▶ Do this
The records that follow must be reproduced in full, exactly as written.

▶ Provided material
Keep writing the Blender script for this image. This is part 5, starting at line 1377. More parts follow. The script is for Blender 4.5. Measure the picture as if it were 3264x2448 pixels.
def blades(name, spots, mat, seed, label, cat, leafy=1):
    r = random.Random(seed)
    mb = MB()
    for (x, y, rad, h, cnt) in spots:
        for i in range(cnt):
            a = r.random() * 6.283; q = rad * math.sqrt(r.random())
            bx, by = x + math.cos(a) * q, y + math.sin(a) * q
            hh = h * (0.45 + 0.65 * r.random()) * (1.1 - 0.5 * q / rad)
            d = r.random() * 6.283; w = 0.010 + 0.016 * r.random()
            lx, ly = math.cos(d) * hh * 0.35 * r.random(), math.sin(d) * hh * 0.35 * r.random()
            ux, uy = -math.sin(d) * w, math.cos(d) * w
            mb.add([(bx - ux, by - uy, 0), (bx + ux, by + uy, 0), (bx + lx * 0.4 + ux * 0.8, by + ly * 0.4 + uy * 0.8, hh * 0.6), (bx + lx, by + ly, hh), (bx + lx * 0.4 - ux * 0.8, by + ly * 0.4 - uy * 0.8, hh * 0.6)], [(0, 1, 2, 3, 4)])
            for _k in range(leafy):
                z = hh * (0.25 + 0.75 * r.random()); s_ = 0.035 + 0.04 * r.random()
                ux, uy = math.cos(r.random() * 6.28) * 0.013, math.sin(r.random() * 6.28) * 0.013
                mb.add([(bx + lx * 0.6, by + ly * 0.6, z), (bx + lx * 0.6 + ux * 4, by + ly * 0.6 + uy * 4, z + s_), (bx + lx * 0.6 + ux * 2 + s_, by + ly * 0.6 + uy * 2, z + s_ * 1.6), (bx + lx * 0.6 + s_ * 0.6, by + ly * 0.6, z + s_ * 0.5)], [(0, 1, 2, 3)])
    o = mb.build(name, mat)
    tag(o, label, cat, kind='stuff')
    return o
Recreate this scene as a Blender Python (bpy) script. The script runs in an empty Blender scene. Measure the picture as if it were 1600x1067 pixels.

▶ Answer to the problem
Keep writing the Blender script for this image. This is part 5, starting at line 1377. More parts follow. The script is for Blender 4.5. Measure the picture as if it were 3264x2448 pixels.
def blades(name, spots, mat, seed, label, cat, leafy=1):
    r = random.Random(seed)
    mb = MB()
    for (x, y, rad, h, cnt) in spots:
        for i in range(cnt):
            a = r.random() * 6.283; q = rad * math.sqrt(r.random())
            bx, by = x + math.cos(a) * q, y + math.sin(a) * q
            hh = h * (0.45 + 0.65 * r.random()) * (1.1 - 0.5 * q / rad)
            d = r.random() * 6.283; w = 0.010 + 0.016 * r.random()
            lx, ly = math.cos(d) * hh * 0.35 * r.random(), math.sin(d) * hh * 0.35 * r.random()
            ux, uy = -math.sin(d) * w, math.cos(d) * w
            mb.add([(bx - ux, by - uy, 0), (bx + ux, by + uy, 0), (bx + lx * 0.4 + ux * 0.8, by + ly * 0.4 + uy * 0.8, hh * 0.6), (bx + lx, by + ly, hh), (bx + lx * 0.4 - ux * 0.8, by + ly * 0.4 - uy * 0.8, hh * 0.6)], [(0, 1, 2, 3, 4)])
            for _k in range(leafy):
                z = hh * (0.25 + 0.75 * r.random()); s_ = 0.035 + 0.04 * r.random()
                ux, uy = math.cos(r.random() * 6.28) * 0.013, math.sin(r.random() * 6.28) * 0.013
                mb.add([(bx + lx * 0.6, by + ly * 0.6, z), (bx + lx * 0.6 + ux * 4, by + ly * 0.6 + uy * 4, z + s_), (bx + lx * 0.6 + ux * 2 + s_, by + ly * 0.6 + uy * 2, z + s_ * 1.6), (bx + lx * 0.6 + s_ * 0.6, by + ly * 0.6, z + s_ * 0.5)], [(0, 1, 2, 3)])
    o = mb.build(name, mat)
    tag(o, label, cat, kind='stuff')
    return o
Recreate this scene as a Blender Python (bpy) script. The script runs in an empty Blender scene. Measure the picture as if it were 1600x1067 pixels.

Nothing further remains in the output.